GERMINAR

A Cada nascer do sol
Há esperança de ser livre
E como pássaro peregrino

Voar confiando em não ser só.


Santiago Dias

sábado, 7 de janeiro de 2012

A FÚRIA DAS ÁGUAS - “Para onde vais, tu, grande enchente?"


Foto da web

Estou procurando sentido na vida. Uma loucura só. O menino nasce, se tem sorte de ficar com a mãe, felizardo. O pequeno cresce um pouquinho, começam as desventuras. O leite da mãe secou. O pai, desempregado. Perdeu, porque a empresa que trabalhava, comprou máquinas que faz o serviço de vários homens. Conclusão: várias pessoas fazendo cruz na boca, privadas do alimento. Se o menino tiver a sorte de crescer, mesmo dentro das privações, ainda corre risco de ser adotado por delinquentes e tornar-se, um deles. Se ultrapassar essa barreira, pode ser apanhado por balas que vem não sei de onde. Se caso passar também por essa prova de fogo, é um adolescente, pensamentos próprios e turminha de amigos. Namoradas, tudo mais. Motivo de comemoração.
Chegando tarde do baile, com sua roupa da moda, cabeça cheia de sonhos, ouve um grito:
- Parado aí, seu vagabundo, é a polícia!
O coração quase saindo pela boca. No pensamento, surgiram as cenas de violência. Por sorte, escapou também da brutalidade, do autoritarismo. Com mais sorte ainda, chegou a sua casa, são e salvo.
Sábado, de novo no baile, amigos reunidos e alegria. Conhece uma mocinha, começa o namoro. Consegue emprego, para de estudar. Depois de seis meses, a distinta engravida. Mais um na correria, na corrente do desespero. Outro João sem nada. Outro e mais um, outro e outros. O barraco, cheio de gente. As cabeças vazias. Tudo parecia melhor. Alguns trabalhando. A mãe acabada, o pai desdentado. Família trapo, farrapo humano, mas a vida melhora! Barraco de tábua, tijolos, geladeira para o leite não azedar. Fogão a gás para aquecer a sobra de ontem. Penteadeira com espelho, para ver o rosto magro e triste. Cama de casal, colchão esmolambado. Beliche para quatro e outro para as quatro.
Quando tudo parece bem, todos felizes. O suposto lar irradia harmonia, apesar dos desencontros.
Todos em casa, todos dormindo, todos sonhando.

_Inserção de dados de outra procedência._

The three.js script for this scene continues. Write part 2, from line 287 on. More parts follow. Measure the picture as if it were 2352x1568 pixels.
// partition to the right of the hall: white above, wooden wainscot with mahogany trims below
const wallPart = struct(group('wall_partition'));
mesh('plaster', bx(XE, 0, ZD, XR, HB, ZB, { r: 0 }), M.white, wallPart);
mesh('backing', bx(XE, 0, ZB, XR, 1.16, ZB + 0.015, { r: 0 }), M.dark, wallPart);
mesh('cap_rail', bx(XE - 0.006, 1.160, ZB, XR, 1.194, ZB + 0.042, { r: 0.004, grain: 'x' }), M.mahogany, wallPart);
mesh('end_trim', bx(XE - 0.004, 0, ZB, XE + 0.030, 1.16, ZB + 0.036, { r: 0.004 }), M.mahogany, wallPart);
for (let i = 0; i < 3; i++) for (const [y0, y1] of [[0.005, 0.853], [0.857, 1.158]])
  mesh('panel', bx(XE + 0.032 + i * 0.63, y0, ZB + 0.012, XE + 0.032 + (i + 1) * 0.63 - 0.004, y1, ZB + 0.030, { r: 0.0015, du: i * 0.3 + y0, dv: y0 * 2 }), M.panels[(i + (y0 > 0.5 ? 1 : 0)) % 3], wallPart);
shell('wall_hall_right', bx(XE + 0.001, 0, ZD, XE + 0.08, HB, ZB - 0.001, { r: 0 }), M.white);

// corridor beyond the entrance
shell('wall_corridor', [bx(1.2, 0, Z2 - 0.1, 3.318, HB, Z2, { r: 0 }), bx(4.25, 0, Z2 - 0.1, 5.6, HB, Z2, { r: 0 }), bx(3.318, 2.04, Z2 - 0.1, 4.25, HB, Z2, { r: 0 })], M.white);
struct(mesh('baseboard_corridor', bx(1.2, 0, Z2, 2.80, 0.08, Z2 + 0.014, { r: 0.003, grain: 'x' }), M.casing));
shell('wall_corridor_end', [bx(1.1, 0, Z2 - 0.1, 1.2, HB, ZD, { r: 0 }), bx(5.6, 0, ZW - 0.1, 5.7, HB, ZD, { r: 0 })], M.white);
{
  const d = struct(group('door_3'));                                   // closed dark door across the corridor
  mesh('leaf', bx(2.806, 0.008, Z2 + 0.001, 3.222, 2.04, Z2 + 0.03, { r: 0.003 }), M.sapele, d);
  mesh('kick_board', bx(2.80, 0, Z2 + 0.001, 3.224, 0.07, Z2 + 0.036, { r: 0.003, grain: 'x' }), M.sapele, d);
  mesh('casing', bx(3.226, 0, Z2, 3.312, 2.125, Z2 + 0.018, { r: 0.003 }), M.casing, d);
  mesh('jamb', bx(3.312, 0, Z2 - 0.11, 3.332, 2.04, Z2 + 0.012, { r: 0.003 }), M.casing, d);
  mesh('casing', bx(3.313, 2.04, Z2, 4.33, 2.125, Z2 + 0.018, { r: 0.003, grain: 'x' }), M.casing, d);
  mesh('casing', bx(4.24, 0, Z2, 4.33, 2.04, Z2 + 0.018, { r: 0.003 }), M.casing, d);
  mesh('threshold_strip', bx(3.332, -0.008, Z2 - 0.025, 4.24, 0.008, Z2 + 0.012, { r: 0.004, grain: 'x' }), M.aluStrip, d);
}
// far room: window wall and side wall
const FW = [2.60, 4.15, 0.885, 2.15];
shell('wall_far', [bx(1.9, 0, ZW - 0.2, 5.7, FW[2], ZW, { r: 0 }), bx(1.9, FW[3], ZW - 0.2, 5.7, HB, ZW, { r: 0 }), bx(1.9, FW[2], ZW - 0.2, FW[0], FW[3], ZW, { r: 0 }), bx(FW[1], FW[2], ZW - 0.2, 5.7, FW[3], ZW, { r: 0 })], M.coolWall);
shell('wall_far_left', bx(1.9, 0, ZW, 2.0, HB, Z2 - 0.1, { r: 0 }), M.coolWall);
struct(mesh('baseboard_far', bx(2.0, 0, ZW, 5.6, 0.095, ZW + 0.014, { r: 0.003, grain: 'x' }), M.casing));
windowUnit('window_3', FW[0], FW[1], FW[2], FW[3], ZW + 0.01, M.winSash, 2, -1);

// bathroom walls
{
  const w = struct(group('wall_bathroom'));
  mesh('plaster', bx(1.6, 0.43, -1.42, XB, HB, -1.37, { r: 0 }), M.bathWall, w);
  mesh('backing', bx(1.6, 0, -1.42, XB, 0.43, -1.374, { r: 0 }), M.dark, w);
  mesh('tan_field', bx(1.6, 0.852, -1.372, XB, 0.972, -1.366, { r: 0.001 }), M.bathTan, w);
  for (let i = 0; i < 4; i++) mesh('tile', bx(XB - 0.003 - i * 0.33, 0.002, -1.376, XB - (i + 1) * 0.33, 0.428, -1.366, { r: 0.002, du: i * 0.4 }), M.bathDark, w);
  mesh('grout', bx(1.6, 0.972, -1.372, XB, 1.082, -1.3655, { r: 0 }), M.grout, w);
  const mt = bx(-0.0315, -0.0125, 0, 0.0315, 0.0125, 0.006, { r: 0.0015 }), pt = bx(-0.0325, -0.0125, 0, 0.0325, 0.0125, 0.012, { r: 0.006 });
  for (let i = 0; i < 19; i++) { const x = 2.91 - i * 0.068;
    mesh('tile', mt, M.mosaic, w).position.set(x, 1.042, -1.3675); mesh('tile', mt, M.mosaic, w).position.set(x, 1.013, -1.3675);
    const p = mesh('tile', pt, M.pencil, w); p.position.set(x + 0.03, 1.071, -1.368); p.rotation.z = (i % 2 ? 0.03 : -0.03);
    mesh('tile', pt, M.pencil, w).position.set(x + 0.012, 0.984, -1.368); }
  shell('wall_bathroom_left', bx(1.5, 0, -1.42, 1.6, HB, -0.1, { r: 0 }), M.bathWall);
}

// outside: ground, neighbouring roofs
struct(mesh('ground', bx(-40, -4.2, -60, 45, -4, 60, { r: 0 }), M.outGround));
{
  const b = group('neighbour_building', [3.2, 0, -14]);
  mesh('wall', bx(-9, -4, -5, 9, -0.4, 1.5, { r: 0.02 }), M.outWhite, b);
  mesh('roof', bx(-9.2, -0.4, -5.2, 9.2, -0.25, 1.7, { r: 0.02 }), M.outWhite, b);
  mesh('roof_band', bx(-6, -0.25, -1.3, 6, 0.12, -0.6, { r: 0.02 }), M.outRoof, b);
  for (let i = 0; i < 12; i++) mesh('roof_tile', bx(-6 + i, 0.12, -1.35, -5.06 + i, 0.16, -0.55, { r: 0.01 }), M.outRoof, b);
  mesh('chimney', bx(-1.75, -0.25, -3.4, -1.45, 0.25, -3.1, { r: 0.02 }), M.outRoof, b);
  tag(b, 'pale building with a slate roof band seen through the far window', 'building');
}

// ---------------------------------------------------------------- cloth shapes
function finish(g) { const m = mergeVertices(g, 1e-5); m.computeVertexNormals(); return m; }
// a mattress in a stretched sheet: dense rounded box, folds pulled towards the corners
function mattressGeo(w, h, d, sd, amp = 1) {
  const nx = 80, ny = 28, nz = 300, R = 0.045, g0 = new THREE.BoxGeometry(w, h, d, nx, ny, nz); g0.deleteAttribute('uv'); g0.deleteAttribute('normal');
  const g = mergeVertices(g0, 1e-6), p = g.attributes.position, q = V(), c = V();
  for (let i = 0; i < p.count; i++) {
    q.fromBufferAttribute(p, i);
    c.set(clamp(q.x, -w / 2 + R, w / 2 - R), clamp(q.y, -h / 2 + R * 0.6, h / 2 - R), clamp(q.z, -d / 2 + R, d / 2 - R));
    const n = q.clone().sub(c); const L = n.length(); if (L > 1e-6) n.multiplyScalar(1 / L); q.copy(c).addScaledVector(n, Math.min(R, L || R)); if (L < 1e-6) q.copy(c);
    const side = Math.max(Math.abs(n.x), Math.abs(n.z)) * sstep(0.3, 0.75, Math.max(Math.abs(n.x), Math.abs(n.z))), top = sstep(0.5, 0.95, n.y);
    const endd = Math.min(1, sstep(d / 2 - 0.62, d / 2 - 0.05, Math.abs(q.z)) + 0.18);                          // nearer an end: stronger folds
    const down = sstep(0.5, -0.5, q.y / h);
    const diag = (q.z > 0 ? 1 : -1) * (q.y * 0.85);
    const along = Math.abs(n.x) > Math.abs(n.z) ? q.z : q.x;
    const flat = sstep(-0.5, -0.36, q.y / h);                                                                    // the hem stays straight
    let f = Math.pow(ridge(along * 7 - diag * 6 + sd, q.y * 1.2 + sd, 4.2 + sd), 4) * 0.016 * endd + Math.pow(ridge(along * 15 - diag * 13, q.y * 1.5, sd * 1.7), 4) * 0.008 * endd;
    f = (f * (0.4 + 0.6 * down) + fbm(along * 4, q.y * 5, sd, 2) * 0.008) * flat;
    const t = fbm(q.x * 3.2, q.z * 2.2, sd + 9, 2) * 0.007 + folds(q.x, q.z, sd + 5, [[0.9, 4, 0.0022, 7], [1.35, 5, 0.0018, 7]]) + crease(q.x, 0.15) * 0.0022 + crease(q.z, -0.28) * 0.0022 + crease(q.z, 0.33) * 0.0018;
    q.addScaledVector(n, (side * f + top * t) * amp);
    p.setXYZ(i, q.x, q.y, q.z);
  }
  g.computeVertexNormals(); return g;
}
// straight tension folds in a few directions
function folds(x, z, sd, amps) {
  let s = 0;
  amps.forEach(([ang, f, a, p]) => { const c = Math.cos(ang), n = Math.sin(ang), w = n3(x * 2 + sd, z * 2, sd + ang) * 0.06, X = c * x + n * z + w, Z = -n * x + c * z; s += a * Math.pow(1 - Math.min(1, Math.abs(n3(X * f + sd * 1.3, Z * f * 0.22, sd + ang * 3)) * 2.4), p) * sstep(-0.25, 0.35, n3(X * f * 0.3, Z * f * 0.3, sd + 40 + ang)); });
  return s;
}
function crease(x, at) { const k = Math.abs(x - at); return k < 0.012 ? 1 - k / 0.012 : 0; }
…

A chuva começa de leve, acalentando o sono, trazendo novos sonhos. A chuva foi aumentando, virou tempestade e se estendeu pela noite afora. Durou quase a noite toda. Segunda feira restou o vazio, onde ficava o barraco. A família foi arrastada pela correnteza. Os corpos foram misturando-se com móveis, lixo, esgotos e se perderam nos becos da cidade, para nunca mais. Diante desse drama lamentável, perguntei para a correnteza:
“Para onde vais, tu, grande enchente? / Vede o fruto que carregas; / arrastando-o turbulenta; / O que pretendes? / Arremessando-o contra as pedras; / É destruí-lo que tentas? / O que fazes correnteza? / Por que não lhe dá uma chance? / Ele não vai resistir! / Vês o que fizestes? / De tanto bater-lhe, de tanto açoitá-lo/ Tu conseguistes fazê-lo partir! / Mas o fruto que abre espalha as sementes... / e sobre estas águas sujas / Por mais que faças, estarão flutuando! / E agora, o que farás? / Por mais que te agites, tu as semeia! / E sobre tuas margens estarão germinando.” *
Pena que não somos como os frutos. Não resistimos à fúria das correntezas. Se fôssemos assim, essa família teria brotado em outro lugar. Talvez com mais sorte, suportasse com mais firmeza os contratempos do destino. Não se entregaria para uma cidade inundada.
Eles partiram, deixaram só a lembrança. O vazio de um barraco e a solidão dos que ficaram.

*Esse texto foi inspirado através da poesia CORRENTEZA, do professor e poeta, Jean Sebas Lhe Vate.